Neste sentido, sonhar foi considerado um pressuposto do empreendedor, mas o que
configura o empreendedor é a complementação com a ação e conseqüentemente o
despertar do seu espírito empreendedor. Portanto, como dizem os autores desta
área que foram consultados, é da ação que nasce o empreendedor e é durante a
jornada em busca da concretização do sonho que se formará o empreendedor de
sucesso, ocasião que possibilita o indivíduo libertar o empreendedor que existe
dentro de si.
Diante dessas colocações, devidamente detalhadas neste trabalho, mostrou-
se que, seja empreendendo por conta própria ou participando de projetos
coletivamente, o aluno estará mobilizando habilidades, conhecimentos, atitudes,
competências, comportamentos.
Outros aspectos pontuais e basilares, tanto da Metodologia de Projeto
quanto do Empreendedorismo foram discutidos, inclusive as dificuldades de se
trabalhar com os mesmos no ensino superior. Entretanto, nenhum obstáculo
apresentado mostrou-se intransponível e inviável de ser enfrentado, desde que haja
vontade, dedicação, adequado preparo e interesse para se conhecer mais a fundo
cada um dos objetos de estudo desta pesquisa que, de modo algum, esgotou por
completo os temas estudados.
O que se procurou oferecer através da análise da viabilidade de integração
da Metodologia de Projeto com o desenvolvimento de habilidades e comportamentos
empreendedores, acima de tudo, foi uma aprendizagem realmente significativa,
pertinente e instigante para os alunos do curso superior de Turismo e que, por
conseguinte, venha colaborar para o desenvolvimento do setor do turismo e trazer
também incontáveis benefícios para a sociedade. Acredita-se que através da
274
referida correlação seja dada uma rica oportunidade para incentivar a formação de
alunos capazes de sonharem mais, de ousarem mais, de inovarem mais, de
realizarem mais, formando assim, indivíduos mais sensíveis aos problemas que
afligem a comunidade a que pertencem e com amplas condições de encontrarem
soluções inovadoras para resolver ou, ao menos, amenizar os problemas.

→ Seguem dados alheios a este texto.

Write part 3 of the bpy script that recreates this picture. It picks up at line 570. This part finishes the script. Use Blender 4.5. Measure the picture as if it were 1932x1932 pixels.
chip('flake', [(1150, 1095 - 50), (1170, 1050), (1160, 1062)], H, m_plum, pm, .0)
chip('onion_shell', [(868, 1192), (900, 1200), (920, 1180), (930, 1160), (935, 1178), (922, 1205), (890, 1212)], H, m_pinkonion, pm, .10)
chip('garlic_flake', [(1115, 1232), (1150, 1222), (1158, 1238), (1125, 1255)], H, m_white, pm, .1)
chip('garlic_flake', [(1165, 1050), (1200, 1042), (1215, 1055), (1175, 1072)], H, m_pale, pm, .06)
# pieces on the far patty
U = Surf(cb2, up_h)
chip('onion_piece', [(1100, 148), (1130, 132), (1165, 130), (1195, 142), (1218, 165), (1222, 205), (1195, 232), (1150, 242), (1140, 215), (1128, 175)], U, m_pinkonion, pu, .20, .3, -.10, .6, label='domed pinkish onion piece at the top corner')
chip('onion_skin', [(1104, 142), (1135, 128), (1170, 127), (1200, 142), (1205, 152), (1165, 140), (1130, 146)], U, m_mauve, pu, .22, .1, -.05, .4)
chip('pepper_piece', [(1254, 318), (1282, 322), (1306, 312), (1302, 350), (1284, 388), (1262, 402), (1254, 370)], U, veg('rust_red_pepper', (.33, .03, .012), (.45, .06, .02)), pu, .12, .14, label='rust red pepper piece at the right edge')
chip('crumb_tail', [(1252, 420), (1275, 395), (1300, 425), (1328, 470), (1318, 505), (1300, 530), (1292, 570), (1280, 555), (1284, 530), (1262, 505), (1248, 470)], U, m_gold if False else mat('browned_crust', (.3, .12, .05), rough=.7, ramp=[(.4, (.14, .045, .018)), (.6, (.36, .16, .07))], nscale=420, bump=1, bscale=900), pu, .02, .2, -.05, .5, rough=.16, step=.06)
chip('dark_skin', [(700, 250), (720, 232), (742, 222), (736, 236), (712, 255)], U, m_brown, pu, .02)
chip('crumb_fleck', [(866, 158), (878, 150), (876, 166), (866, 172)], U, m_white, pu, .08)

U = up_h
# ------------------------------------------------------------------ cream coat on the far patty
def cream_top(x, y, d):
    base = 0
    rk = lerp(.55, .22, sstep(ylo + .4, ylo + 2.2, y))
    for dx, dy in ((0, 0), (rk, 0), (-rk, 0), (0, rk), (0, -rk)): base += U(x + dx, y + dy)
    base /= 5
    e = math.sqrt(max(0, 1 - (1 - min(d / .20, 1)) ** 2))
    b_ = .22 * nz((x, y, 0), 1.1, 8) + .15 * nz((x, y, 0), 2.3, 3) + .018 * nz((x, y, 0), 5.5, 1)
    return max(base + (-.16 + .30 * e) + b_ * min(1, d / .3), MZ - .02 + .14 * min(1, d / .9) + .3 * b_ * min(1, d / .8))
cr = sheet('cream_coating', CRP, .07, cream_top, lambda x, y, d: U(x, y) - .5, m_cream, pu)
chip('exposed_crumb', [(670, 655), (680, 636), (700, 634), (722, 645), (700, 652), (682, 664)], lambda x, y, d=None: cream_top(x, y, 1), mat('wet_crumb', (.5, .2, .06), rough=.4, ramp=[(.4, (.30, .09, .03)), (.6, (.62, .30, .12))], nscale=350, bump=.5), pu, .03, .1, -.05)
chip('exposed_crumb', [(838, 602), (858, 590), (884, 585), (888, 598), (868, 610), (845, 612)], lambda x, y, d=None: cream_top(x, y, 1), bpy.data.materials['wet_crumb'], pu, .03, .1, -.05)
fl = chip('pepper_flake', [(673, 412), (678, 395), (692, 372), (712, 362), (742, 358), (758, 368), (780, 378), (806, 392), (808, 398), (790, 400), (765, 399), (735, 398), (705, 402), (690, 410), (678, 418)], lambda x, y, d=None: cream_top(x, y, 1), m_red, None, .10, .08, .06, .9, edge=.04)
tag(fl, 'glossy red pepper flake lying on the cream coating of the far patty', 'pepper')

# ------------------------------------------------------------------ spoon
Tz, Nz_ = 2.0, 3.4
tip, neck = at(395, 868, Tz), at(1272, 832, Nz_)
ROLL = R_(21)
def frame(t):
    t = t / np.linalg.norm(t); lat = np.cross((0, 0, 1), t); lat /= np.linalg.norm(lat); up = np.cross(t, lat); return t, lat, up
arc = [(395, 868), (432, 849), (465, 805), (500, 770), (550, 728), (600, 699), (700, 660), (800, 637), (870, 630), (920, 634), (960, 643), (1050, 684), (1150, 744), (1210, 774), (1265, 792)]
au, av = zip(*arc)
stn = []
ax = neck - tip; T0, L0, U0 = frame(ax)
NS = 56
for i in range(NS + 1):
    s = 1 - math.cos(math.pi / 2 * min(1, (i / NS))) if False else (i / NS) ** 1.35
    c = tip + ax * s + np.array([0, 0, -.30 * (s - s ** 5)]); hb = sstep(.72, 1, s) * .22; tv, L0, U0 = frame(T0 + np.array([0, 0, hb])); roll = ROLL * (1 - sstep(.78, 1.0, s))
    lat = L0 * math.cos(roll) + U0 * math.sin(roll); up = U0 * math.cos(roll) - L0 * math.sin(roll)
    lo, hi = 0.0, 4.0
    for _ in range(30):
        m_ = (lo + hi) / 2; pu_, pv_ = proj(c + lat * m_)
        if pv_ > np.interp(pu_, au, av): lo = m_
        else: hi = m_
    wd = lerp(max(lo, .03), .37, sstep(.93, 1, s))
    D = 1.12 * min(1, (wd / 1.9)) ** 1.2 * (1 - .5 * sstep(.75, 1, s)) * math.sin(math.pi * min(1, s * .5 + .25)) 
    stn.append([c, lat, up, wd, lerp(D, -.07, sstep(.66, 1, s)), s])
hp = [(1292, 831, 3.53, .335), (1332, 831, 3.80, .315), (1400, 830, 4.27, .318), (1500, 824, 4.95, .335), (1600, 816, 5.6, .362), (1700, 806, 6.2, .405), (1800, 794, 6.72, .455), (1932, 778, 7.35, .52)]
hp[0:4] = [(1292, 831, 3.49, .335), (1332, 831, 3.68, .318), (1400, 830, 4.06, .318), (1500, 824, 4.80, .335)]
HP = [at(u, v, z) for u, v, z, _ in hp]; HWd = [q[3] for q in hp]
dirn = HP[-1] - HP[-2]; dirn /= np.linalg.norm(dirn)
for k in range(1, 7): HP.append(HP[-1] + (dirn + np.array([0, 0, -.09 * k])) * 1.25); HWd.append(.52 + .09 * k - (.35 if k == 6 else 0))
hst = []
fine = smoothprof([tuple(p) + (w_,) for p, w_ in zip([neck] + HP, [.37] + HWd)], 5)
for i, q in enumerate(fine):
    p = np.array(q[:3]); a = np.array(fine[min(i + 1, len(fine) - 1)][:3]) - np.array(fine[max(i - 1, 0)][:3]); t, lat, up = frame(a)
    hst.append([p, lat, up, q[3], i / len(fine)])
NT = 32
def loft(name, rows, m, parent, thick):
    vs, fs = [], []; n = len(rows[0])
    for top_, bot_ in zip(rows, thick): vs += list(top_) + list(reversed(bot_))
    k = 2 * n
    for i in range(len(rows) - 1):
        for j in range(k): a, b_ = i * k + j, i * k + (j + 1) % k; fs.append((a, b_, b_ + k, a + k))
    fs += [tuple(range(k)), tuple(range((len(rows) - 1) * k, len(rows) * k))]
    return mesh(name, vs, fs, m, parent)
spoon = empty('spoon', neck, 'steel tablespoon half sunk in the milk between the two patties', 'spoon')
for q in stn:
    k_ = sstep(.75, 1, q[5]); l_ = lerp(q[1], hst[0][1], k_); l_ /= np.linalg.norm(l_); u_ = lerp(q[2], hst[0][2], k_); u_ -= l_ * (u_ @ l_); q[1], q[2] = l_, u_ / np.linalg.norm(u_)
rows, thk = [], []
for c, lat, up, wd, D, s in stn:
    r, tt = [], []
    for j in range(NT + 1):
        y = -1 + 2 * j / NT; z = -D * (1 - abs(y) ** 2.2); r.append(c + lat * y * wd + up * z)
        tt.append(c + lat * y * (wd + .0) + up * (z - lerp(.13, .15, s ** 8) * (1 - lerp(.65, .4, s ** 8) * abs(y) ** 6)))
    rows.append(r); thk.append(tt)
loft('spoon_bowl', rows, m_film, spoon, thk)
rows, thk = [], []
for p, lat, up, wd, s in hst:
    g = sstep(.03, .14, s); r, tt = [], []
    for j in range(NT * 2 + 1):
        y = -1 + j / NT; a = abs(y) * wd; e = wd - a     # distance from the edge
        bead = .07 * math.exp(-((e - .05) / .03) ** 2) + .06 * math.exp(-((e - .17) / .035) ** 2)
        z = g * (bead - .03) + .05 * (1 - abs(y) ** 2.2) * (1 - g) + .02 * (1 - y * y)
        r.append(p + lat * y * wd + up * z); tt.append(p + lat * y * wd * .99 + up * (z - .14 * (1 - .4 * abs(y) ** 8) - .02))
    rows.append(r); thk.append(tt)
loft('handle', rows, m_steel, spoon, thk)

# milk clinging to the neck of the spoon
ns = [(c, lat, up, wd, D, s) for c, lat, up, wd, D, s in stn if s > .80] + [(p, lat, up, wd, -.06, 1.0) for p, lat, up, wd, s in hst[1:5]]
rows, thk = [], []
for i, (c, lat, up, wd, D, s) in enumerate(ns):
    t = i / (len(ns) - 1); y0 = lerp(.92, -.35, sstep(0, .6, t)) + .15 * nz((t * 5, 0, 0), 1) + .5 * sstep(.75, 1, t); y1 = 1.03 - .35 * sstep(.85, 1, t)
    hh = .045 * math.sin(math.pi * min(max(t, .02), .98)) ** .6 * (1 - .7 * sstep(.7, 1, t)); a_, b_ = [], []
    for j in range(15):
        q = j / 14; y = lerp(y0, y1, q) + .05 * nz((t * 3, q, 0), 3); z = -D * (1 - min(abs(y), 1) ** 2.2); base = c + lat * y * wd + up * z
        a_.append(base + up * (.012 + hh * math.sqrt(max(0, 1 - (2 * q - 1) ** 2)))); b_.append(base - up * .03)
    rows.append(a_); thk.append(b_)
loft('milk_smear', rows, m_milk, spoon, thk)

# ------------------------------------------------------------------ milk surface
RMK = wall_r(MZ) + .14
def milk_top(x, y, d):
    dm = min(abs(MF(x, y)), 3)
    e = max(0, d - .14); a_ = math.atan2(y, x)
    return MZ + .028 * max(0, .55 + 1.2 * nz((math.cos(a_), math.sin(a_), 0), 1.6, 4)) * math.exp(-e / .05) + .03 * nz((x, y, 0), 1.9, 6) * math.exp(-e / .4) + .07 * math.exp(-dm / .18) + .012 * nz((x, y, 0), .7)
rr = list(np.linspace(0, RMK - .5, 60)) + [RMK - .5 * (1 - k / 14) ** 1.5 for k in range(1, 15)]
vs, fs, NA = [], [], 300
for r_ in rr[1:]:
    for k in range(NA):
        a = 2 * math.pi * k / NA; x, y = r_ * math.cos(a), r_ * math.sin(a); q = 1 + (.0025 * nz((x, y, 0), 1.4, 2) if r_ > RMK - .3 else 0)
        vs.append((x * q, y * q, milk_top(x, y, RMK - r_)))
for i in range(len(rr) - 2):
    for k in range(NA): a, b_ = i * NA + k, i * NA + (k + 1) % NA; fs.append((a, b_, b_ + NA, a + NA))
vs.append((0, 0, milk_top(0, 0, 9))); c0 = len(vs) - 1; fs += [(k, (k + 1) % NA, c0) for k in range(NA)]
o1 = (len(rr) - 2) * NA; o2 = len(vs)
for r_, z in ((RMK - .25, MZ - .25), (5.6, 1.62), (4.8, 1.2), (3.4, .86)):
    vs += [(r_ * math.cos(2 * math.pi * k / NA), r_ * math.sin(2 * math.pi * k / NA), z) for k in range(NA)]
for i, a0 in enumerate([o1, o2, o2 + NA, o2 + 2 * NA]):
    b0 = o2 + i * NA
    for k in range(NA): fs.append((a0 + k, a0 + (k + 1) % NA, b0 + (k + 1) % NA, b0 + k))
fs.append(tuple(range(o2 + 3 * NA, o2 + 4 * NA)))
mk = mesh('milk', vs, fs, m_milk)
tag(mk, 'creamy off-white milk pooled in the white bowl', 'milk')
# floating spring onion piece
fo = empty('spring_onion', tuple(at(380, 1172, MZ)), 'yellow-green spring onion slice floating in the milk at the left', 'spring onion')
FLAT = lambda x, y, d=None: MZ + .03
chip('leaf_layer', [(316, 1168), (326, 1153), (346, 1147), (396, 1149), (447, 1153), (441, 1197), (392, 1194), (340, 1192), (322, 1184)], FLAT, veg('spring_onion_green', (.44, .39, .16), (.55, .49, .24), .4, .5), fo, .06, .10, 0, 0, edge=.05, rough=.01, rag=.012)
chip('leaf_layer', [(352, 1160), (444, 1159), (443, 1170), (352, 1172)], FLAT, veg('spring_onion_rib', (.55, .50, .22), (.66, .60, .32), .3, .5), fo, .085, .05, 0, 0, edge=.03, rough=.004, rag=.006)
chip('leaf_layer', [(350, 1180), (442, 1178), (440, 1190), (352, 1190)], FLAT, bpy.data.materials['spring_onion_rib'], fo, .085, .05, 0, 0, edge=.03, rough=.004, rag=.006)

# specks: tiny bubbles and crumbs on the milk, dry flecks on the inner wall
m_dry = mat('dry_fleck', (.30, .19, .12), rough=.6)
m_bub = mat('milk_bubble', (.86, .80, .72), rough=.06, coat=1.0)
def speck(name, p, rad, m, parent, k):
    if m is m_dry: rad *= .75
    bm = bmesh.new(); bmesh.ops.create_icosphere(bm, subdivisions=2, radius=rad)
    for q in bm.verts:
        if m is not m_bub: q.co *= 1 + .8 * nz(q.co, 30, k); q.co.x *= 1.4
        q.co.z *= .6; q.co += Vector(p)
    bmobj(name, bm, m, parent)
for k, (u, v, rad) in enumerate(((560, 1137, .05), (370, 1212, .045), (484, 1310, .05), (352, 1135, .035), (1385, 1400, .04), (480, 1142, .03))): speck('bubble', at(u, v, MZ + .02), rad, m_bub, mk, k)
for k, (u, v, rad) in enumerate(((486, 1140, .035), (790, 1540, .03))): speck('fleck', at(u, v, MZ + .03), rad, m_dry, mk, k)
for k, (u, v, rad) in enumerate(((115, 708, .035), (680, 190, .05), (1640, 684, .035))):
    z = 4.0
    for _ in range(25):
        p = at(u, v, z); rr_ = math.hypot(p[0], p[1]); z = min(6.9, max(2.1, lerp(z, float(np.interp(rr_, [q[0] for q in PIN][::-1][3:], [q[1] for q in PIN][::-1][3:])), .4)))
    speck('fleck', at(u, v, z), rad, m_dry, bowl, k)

Em termos de limitações, lamenta-se não ter encontrado no ensino superior
alguma experiência em andamento que tenha feito uso da utilização da Metodologia
de Projeto visando o despertar do espírito empreendedor dos alunos, de modo que,
pudesse ser observado e comprovado in loco o desenvolvimento de habilidades e
comportamentos empreendedores conforme poderia ser proposto.
Muito carente é o número de pesquisas e obras referente ao
empreendedorismo social, mais exatamente àqueles indivíduos que despertam o
seu espírito empreendedor e acabam colocando toda paixão, determinação, vontade
e entusiasmo na realização de projetos em benefício da sua comunidade e que, por
sua vez, têm contribuído significamente na melhoria das condições de vida de
muitas pessoas. Em vista disso, fica como sugestão um estudo mais aprofundado
sobre o empreendedor social, para futuras pesquisas.